>>

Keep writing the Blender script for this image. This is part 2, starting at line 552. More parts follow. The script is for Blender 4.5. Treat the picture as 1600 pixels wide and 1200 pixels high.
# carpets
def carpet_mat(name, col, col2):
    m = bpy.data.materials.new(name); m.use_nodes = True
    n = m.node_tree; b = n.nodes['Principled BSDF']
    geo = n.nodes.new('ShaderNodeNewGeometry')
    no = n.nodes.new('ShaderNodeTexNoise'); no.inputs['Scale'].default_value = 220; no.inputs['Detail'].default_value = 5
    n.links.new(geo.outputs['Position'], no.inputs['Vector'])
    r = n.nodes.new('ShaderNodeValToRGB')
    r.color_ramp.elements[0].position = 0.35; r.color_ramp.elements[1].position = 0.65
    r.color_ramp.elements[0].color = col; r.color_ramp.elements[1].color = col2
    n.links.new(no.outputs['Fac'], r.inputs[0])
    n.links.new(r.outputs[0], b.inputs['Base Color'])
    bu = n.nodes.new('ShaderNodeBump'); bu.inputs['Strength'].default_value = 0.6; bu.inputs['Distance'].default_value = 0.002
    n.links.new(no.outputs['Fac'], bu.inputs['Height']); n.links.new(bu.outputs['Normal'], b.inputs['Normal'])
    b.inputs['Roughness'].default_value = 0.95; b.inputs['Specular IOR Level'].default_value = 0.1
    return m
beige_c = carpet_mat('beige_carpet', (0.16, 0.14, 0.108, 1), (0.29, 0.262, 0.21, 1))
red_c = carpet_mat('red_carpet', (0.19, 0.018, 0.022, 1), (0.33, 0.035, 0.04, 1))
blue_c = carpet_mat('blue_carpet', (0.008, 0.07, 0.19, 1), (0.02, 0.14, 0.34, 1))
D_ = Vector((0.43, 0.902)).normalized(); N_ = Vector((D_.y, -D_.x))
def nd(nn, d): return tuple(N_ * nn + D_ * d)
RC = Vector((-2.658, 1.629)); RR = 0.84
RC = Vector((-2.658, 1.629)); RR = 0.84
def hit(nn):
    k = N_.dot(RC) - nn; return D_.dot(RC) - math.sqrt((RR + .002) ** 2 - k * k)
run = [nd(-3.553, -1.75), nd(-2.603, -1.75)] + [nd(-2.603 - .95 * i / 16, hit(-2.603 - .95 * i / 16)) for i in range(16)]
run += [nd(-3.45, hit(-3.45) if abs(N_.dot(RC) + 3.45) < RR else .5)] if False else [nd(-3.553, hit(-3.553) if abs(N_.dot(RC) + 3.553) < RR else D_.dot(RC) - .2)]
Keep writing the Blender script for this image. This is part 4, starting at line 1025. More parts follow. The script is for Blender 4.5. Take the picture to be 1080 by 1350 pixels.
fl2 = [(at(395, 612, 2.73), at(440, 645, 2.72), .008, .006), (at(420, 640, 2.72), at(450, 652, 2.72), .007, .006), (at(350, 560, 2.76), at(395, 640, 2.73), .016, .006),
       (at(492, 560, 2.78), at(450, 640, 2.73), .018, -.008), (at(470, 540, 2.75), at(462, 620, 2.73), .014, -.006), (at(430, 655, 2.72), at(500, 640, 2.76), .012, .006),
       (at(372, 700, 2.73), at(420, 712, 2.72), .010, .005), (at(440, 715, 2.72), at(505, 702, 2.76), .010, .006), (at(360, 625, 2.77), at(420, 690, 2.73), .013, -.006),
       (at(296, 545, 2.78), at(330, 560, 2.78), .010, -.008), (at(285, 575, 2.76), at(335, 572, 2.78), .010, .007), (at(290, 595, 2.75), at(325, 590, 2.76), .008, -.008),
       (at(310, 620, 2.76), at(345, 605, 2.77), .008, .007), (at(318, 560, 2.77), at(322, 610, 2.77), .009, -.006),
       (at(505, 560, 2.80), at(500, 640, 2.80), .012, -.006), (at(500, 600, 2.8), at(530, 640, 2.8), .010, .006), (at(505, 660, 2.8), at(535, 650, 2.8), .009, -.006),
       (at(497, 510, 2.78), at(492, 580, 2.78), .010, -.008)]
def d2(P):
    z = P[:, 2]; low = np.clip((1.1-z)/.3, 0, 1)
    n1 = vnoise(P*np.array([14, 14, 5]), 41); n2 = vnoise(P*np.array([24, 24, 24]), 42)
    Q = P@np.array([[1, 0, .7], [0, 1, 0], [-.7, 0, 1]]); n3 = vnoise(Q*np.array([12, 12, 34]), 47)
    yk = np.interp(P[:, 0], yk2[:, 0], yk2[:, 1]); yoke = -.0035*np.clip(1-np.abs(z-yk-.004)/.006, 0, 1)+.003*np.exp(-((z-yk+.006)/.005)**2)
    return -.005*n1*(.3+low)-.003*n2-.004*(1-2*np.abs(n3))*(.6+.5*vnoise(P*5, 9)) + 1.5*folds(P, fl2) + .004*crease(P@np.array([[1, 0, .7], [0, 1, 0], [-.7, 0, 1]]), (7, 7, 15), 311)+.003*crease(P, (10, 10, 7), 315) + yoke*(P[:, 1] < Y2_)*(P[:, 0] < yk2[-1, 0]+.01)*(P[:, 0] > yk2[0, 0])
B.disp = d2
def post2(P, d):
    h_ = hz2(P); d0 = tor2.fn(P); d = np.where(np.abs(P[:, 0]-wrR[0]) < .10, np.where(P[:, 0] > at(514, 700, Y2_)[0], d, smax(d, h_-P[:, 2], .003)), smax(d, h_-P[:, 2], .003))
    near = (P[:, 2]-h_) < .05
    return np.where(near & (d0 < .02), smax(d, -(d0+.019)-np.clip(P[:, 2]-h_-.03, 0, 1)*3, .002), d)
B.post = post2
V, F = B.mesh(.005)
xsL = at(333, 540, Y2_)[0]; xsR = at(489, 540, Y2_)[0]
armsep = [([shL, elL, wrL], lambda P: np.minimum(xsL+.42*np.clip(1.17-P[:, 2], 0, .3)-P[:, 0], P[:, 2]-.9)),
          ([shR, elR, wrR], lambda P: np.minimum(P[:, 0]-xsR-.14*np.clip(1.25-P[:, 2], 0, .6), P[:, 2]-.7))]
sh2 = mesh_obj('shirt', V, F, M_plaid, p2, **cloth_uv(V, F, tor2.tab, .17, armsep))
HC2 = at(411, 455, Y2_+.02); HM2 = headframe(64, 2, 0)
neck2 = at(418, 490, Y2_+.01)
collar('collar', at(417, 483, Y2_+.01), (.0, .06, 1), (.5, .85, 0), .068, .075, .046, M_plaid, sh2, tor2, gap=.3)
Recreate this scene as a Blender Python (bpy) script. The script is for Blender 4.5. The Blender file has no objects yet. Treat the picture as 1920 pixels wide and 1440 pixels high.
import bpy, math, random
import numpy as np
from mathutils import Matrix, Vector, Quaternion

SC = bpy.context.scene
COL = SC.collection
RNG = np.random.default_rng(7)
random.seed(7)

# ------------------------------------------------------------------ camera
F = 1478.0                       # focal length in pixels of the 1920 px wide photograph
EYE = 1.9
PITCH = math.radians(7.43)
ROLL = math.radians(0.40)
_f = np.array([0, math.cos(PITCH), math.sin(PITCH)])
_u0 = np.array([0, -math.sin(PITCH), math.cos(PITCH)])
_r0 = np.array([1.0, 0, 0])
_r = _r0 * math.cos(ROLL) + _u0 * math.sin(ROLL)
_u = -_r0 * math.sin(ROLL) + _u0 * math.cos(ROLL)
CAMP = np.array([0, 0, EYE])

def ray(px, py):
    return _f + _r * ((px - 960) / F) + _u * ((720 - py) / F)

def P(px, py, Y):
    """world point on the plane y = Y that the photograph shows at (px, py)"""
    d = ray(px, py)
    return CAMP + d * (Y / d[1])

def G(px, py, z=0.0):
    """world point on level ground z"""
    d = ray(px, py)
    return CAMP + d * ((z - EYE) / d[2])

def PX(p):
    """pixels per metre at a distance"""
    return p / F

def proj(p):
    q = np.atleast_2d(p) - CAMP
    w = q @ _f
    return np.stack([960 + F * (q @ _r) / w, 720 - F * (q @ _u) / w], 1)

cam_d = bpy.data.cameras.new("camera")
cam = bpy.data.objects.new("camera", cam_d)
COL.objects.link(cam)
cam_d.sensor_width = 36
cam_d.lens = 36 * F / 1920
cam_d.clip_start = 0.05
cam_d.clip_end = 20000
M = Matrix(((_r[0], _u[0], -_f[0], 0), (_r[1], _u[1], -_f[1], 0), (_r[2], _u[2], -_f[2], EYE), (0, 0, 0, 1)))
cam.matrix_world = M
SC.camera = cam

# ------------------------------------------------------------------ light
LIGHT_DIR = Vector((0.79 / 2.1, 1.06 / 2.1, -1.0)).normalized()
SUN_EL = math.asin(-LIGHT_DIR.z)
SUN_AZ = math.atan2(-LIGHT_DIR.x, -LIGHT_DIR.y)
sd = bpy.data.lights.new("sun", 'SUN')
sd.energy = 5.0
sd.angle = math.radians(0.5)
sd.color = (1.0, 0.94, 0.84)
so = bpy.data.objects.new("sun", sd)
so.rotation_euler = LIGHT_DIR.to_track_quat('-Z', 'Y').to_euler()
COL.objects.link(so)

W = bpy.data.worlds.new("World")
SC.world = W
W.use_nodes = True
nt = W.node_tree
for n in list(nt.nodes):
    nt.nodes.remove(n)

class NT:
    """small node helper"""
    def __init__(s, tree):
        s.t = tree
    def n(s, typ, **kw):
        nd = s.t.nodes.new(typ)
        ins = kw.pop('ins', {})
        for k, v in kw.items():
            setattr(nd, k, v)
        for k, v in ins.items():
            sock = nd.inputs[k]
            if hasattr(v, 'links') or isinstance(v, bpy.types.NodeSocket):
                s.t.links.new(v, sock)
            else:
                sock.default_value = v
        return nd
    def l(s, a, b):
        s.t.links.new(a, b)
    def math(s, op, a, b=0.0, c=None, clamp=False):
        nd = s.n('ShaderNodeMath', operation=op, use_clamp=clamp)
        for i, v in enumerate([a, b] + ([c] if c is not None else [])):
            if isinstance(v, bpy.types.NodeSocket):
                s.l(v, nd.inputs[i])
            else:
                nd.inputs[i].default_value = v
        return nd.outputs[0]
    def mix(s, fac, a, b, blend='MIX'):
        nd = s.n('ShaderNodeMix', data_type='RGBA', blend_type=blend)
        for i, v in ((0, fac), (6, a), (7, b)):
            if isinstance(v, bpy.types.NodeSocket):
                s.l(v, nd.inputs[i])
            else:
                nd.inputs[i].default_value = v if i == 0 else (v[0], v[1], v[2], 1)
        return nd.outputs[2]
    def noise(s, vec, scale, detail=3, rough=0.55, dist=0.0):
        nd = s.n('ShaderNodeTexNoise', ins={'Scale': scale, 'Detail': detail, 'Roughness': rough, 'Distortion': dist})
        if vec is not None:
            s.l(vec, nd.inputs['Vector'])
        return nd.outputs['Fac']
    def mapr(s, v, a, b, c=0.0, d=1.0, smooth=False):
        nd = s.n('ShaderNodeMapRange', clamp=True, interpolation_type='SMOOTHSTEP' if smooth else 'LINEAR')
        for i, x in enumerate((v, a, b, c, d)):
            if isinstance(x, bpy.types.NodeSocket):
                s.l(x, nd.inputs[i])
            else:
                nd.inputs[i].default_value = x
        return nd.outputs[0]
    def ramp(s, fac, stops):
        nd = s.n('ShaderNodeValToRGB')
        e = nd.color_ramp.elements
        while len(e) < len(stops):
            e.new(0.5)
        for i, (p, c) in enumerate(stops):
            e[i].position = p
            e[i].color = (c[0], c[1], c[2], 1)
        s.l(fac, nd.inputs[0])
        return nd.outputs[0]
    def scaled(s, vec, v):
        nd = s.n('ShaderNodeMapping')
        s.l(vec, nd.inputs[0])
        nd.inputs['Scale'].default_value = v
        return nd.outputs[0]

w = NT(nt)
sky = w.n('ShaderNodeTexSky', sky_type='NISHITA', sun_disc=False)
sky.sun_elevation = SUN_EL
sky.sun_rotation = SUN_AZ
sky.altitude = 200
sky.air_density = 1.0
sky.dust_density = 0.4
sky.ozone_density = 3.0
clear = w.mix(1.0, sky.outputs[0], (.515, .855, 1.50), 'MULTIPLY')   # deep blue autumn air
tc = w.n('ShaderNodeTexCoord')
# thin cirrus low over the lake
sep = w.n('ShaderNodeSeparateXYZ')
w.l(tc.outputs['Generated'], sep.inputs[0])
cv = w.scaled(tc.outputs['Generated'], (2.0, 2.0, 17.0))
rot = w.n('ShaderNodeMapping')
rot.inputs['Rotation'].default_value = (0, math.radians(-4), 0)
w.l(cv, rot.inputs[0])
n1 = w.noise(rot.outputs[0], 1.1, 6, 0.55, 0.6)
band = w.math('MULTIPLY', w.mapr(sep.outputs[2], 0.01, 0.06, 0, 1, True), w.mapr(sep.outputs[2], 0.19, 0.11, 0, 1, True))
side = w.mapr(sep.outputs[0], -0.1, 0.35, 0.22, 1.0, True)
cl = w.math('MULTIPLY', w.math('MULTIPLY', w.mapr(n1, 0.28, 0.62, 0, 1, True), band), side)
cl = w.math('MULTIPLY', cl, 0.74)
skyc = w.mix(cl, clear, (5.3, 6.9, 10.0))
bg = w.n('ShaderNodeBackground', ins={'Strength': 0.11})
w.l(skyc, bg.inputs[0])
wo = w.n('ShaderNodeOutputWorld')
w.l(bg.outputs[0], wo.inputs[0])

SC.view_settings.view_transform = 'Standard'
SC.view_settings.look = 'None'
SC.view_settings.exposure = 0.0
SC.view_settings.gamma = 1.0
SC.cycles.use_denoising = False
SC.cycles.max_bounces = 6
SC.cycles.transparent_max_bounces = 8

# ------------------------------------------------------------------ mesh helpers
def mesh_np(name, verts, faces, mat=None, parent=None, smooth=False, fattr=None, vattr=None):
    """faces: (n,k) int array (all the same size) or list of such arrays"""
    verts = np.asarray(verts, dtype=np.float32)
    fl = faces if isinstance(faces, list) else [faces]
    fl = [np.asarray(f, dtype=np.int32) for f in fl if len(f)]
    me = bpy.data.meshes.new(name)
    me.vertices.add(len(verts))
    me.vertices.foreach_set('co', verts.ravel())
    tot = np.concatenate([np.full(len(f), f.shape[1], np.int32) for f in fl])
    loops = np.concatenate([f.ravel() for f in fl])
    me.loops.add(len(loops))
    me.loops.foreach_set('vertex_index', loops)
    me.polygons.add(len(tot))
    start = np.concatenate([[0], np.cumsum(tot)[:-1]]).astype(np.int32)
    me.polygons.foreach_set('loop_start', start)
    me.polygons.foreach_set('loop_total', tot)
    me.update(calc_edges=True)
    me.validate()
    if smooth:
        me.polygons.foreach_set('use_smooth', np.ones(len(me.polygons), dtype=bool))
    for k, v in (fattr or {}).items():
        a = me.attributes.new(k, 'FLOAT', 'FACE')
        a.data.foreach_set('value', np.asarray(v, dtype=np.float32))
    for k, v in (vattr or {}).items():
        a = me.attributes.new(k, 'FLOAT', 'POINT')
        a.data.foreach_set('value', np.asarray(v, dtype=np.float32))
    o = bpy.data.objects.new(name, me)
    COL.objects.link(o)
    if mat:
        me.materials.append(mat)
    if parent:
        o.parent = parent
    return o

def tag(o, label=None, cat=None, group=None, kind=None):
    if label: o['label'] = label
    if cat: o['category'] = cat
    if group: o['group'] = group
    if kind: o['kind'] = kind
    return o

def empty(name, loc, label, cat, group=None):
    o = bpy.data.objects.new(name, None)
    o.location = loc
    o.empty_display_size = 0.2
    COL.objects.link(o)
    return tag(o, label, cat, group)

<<

**WHAT YOU WILL DO**
Using the material above, gather every line that includes "writing".

**ANSWER FOR THE TASK**
Keep writing the Blender script for this image. This is part 2, starting at line 552. More parts follow. The script is for Blender 4.5. Treat the picture as 1600 pixels wide and 1200 pixels high.
Keep writing the Blender script for this image. This is part 4, starting at line 1025. More parts follow. The script is for Blender 4.5. Take the picture to be 1080 by 1350 pixels.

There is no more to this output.